* _To be done_
Below are some records. Output the lines from the first one through the line that holds "9], root(.012, .03))", exactly as written, with no pictures.

Scene script records

----------

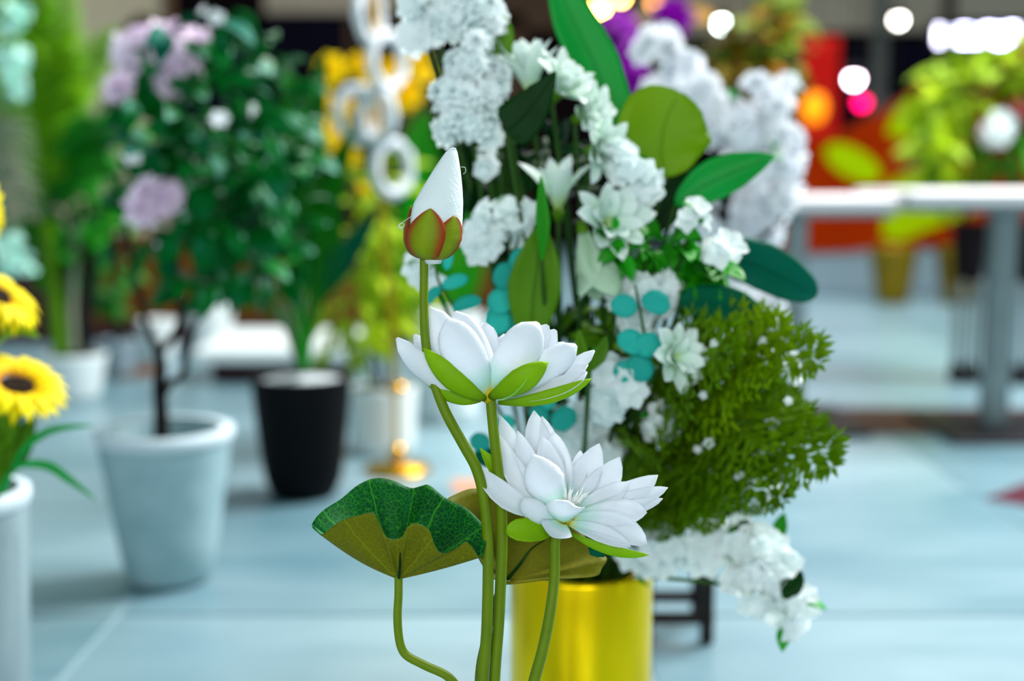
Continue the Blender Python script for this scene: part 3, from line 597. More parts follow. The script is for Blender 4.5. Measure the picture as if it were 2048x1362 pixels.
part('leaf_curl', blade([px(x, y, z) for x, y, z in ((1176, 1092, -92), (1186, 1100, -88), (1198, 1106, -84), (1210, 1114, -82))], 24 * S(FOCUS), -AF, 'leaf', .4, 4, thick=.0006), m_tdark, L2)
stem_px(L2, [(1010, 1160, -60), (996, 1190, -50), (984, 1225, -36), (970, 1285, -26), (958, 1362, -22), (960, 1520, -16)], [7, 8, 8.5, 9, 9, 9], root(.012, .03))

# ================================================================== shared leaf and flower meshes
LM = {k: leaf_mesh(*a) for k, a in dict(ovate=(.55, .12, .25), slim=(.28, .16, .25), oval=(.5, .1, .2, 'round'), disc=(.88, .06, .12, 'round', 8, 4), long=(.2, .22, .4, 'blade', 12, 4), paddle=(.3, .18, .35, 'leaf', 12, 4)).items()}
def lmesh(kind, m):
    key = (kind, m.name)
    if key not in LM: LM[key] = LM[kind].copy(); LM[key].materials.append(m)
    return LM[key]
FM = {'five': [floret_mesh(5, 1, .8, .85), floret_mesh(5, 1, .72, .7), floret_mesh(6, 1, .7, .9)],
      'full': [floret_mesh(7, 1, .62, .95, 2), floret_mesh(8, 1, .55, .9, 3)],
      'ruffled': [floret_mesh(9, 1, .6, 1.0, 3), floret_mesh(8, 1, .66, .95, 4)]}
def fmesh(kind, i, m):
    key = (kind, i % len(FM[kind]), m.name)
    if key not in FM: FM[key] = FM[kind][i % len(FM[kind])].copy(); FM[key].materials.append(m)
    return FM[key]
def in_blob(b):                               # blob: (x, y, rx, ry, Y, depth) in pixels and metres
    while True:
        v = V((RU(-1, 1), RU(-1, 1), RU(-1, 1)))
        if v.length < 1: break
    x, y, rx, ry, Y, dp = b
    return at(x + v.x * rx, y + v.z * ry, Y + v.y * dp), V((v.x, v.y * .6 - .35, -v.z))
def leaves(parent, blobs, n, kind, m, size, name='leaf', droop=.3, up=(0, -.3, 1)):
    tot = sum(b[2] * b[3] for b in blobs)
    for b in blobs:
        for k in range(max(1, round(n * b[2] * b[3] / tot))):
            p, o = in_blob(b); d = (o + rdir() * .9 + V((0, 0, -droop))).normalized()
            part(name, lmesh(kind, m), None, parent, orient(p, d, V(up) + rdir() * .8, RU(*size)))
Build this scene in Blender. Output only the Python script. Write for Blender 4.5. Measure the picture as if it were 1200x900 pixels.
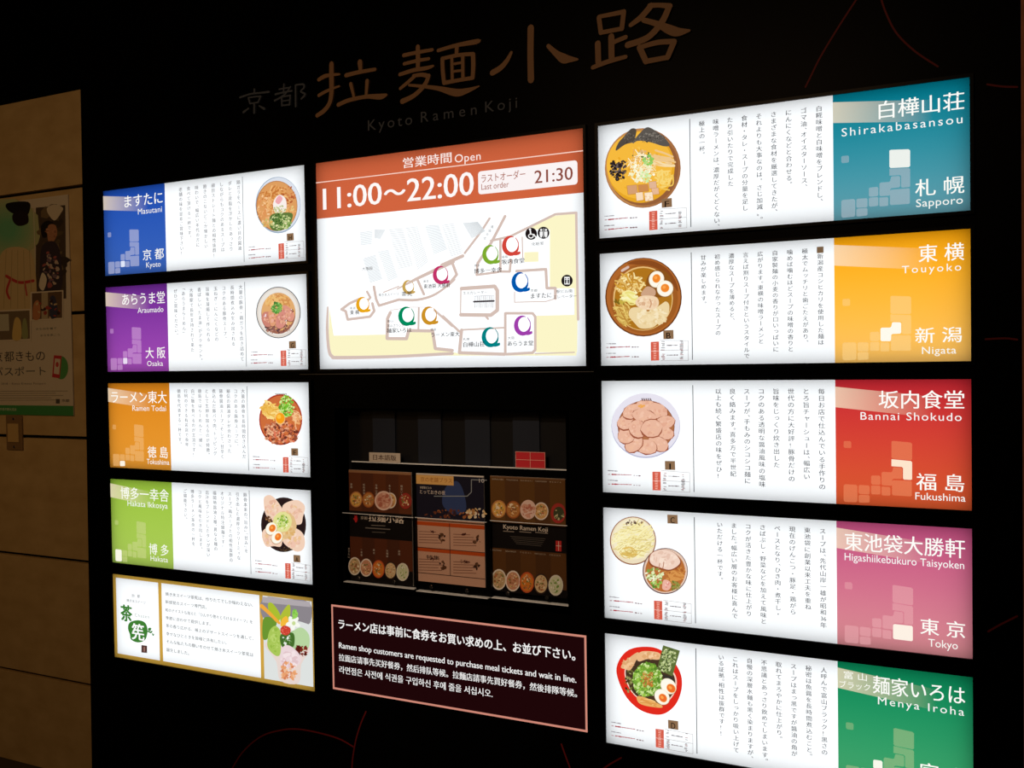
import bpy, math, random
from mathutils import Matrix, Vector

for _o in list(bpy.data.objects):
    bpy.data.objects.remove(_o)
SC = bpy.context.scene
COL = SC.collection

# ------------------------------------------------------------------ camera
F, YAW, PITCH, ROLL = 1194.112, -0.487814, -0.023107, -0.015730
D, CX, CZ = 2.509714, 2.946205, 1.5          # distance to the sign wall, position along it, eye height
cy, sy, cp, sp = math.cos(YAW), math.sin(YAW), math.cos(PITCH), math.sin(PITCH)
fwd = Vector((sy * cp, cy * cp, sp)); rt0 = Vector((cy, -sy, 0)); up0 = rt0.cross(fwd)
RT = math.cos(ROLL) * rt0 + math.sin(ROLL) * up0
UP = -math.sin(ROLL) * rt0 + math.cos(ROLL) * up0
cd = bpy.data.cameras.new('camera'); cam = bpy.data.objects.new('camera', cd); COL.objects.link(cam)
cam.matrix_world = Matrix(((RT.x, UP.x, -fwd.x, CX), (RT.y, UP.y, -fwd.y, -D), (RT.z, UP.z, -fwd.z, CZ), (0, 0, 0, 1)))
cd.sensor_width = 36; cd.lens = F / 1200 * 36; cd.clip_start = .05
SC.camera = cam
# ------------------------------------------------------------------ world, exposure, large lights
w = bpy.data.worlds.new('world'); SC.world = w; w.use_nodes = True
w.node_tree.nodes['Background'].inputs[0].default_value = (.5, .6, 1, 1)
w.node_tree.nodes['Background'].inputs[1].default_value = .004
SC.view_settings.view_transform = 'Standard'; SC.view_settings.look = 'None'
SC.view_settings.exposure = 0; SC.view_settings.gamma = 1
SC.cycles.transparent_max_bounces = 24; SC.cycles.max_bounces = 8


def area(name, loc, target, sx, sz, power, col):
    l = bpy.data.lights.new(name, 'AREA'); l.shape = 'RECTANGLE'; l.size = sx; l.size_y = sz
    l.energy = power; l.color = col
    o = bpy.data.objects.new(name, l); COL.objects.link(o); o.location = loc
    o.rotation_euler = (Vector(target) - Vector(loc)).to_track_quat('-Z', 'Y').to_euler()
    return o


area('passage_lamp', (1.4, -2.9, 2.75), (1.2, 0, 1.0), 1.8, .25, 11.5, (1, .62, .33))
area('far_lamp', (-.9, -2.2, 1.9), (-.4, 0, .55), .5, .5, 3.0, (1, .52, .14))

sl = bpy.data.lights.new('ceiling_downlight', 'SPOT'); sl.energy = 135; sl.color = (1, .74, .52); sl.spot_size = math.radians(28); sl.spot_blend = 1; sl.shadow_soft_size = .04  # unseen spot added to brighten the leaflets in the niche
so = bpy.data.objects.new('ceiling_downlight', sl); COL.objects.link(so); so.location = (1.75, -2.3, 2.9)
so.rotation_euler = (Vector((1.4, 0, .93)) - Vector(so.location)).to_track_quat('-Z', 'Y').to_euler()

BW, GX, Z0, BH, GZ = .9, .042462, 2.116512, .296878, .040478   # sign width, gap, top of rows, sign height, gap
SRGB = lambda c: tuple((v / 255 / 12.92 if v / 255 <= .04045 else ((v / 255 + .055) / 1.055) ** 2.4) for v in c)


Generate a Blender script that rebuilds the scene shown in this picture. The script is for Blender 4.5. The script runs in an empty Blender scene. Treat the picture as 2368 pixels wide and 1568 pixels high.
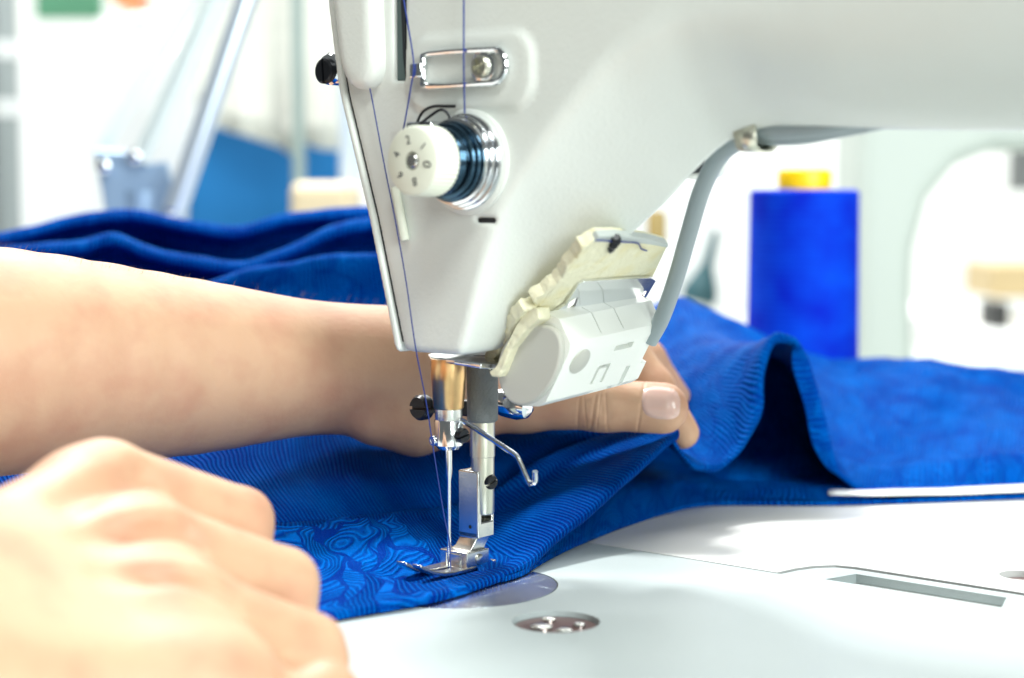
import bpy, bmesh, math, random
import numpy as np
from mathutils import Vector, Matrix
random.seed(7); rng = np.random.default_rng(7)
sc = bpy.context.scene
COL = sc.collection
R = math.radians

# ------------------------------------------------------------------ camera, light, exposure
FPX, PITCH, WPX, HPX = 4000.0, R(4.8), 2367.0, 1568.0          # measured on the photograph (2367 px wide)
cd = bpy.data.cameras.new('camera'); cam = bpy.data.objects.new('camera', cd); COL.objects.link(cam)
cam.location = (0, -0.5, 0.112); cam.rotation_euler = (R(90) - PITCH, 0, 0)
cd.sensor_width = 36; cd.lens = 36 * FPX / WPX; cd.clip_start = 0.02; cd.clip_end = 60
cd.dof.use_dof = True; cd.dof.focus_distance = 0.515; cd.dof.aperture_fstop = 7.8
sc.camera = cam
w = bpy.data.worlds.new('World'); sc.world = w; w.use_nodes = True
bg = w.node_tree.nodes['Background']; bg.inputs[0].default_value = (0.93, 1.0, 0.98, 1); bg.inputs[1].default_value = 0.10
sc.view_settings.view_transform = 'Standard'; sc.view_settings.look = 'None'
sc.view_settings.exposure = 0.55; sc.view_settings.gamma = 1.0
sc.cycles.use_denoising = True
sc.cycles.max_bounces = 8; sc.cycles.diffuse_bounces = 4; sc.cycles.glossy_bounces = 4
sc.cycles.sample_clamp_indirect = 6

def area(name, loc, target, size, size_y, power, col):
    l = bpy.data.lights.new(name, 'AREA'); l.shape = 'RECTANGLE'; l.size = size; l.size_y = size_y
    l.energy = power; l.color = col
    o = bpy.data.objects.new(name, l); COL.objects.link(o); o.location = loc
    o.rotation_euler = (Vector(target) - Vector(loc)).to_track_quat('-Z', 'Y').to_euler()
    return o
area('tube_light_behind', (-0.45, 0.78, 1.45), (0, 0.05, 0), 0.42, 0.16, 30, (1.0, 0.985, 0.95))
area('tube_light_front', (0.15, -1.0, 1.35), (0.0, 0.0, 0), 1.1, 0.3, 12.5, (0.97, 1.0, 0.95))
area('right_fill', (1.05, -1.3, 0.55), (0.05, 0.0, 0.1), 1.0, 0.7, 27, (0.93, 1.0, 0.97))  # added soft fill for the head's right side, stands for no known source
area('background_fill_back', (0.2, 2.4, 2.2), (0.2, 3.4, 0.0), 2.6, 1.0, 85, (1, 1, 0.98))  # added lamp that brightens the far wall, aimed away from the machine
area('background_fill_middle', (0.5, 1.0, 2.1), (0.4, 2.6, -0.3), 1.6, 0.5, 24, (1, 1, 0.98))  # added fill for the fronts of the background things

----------

* _Final result_
Continue the Blender Python script for this scene: part 3, from line 597. More parts follow. The script is for Blender 4.5. Measure the picture as if it were 2048x1362 pixels.
part('leaf_curl', blade([px(x, y, z) for x, y, z in ((1176, 1092, -92), (1186, 1100, -88), (1198, 1106, -84), (1210, 1114, -82))], 24 * S(FOCUS), -AF, 'leaf', .4, 4, thick=.0006), m_tdark, L2)
stem_px(L2, [(1010, 1160, -60), (996, 1190, -50), (984, 1225, -36), (970, 1285, -26), (958, 1362, -22), (960, 1520, -16)], [7, 8, 8.5, 9, 9, 9], root(.012, .03))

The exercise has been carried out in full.